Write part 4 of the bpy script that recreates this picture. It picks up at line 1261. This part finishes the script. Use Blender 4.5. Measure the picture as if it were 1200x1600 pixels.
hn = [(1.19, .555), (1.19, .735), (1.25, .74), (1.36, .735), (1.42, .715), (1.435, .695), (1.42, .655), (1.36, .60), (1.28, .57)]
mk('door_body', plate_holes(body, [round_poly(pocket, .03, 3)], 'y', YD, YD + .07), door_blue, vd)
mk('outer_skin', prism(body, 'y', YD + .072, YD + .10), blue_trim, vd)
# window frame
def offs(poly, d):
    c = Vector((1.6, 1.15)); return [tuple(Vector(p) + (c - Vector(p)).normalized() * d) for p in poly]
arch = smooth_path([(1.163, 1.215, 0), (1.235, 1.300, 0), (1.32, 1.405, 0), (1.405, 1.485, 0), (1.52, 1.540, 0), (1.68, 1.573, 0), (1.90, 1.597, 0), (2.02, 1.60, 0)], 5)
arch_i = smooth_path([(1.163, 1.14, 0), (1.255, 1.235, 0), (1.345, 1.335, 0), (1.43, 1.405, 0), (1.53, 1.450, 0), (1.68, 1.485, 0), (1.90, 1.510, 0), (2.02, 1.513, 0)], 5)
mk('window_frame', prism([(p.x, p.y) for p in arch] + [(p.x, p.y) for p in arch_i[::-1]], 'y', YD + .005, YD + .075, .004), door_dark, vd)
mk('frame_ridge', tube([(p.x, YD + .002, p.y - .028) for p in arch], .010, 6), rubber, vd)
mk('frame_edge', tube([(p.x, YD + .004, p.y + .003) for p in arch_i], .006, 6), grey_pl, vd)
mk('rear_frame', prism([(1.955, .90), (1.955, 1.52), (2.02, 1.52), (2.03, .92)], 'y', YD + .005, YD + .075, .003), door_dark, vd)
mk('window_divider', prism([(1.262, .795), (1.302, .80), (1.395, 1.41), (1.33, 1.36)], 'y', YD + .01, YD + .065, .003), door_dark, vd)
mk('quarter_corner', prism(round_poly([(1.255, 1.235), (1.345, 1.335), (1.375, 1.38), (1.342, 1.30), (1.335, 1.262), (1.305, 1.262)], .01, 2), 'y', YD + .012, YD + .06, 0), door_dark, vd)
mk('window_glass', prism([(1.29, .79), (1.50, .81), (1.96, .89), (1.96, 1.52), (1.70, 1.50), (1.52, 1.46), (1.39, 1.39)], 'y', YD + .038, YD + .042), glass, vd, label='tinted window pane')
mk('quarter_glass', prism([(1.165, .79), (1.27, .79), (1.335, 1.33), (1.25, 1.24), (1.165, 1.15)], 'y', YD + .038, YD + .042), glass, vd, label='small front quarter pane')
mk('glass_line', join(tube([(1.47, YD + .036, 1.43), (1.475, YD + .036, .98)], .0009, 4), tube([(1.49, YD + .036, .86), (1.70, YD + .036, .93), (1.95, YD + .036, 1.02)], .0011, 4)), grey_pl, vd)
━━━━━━
- _EXERCISE DIRECTIONS_
Type out the full listing again, exactly as given.

- _THE COMPLETED TASK_
Write part 4 of the bpy script that recreates this picture. It picks up at line 1261. This part finishes the script. Use Blender 4.5. Measure the picture as if it were 1200x1600 pixels.
hn = [(1.19, .555), (1.19, .735), (1.25, .74), (1.36, .735), (1.42, .715), (1.435, .695), (1.42, .655), (1.36, .60), (1.28, .57)]
mk('door_body', plate_holes(body, [round_poly(pocket, .03, 3)], 'y', YD, YD + .07), door_blue, vd)
mk('outer_skin', prism(body, 'y', YD + .072, YD + .10), blue_trim, vd)
# window frame
def offs(poly, d):
    c = Vector((1.6, 1.15)); return [tuple(Vector(p) + (c - Vector(p)).normalized() * d) for p in poly]
arch = smooth_path([(1.163, 1.215, 0), (1.235, 1.300, 0), (1.32, 1.405, 0), (1.405, 1.485, 0), (1.52, 1.540, 0), (1.68, 1.573, 0), (1.90, 1.597, 0), (2.02, 1.60, 0)], 5)
arch_i = smooth_path([(1.163, 1.14, 0), (1.255, 1.235, 0), (1.345, 1.335, 0), (1.43, 1.405, 0), (1.53, 1.450, 0), (1.68, 1.485, 0), (1.90, 1.510, 0), (2.02, 1.513, 0)], 5)
mk('window_frame', prism([(p.x, p.y) for p in arch] + [(p.x, p.y) for p in arch_i[::-1]], 'y', YD + .005, YD + .075, .004), door_dark, vd)
mk('frame_ridge', tube([(p.x, YD + .002, p.y - .028) for p in arch], .010, 6), rubber, vd)
mk('frame_edge', tube([(p.x, YD + .004, p.y + .003) for p in arch_i], .006, 6), grey_pl, vd)
mk('rear_frame', prism([(1.955, .90), (1.955, 1.52), (2.02, 1.52), (2.03, .92)], 'y', YD + .005, YD + .075, .003), door_dark, vd)
mk('window_divider', prism([(1.262, .795), (1.302, .80), (1.395, 1.41), (1.33, 1.36)], 'y', YD + .01, YD + .065, .003), door_dark, vd)
mk('quarter_corner', prism(round_poly([(1.255, 1.235), (1.345, 1.335), (1.375, 1.38), (1.342, 1.30), (1.335, 1.262), (1.305, 1.262)], .01, 2), 'y', YD + .012, YD + .06, 0), door_dark, vd)
mk('window_glass', prism([(1.29, .79), (1.50, .81), (1.96, .89), (1.96, 1.52), (1.70, 1.50), (1.52, 1.46), (1.39, 1.39)], 'y', YD + .038, YD + .042), glass, vd, label='tinted window pane')
mk('quarter_glass', prism([(1.165, .79), (1.27, .79), (1.335, 1.33), (1.25, 1.24), (1.165, 1.15)], 'y', YD + .038, YD + .042), glass, vd, label='small front quarter pane')
mk('glass_line', join(tube([(1.47, YD + .036, 1.43), (1.475, YD + .036, .98)], .0009, 4), tube([(1.49, YD + .036, .86), (1.70, YD + .036, .93), (1.95, YD + .036, 1.02)], .0011, 4)), grey_pl, vd)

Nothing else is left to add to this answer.